Ya, kebijakan baru Uni Eropa ini melarang UBL pada smartphone yang dipasarkan disana. Meski tidak menyebut istilah bootloader secara eksplisit, namun poin poin yang diangkat, semuanya mengarah ke sana. Bahkan kabarnya, Samsung secara diam-diam langsung menghapus kemampuan UBL dari ponselnya yang dimulai dengan pembaruan pada OneUI8. Bukan hanya pilihan UBL yang hilang, tapi, seluruh kode yang menangani UBL benar-benar dihapus.
Alasannya adalah demi melindungi privasi dan keamanan pengguna serta mendorong perangkat agar mudah diperbaiki sesuai dengan gerakan Right to Repair dengan cara mewajibkan vendor memproduksi dan menyediakan sparepart seperti baterai, layar dan sebagainya selama tujuh tahun terhitung sejak perangkat dipasarkan. Tujunnya adalah agar ponsel mudah diperbaiki guna menekan bertambahnya sampah elekronik hanya karena spareprt sulit didapat.

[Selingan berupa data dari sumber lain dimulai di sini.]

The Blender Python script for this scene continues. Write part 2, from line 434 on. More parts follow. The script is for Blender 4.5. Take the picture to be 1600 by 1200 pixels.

Sekilas, kebijakan ini memang terlihat sangat mementingkan pengguna akhir seperti saya karena dengan terkuncinya botloader, sotware-software jahat akan kesulitan melakukan manipulasi sistem ponsel dan juga menjamin pengguna menjadi mudah untuk mendapatkan sparepart ketika terjadi keruskan pada ponsel.
Namun ketika hal ini dikaji lebih dalam, ternyata masalah dilapangan jauh lebih kompleks. Apa saja itu? Ayo kita bahas lebih jauh.
Tapi sebelum memulai topik lebih dalam, ayo kita ketahui apa itu bootloader, unlock bootloader, dan, kenapa itu penting.
Apa Itu Bootloader?
Bootloader adalah sebuah program kecil yang menangani proses mulainya sistem operasi dalam suatu perangkat. Tugasnya untuk memastikan jika sistem operasi telah sesuai dengan nilai tertentu, misalnya dengan verifikasi khusus dari vendor. Jika verifikasi gagal, maka bootloader akan menolak sistem operasi dan menampikan error di layar atau bootloop. Hal ini akan terjadi jika ponsel tidak di UBL, alias, bootloader masih terkunci.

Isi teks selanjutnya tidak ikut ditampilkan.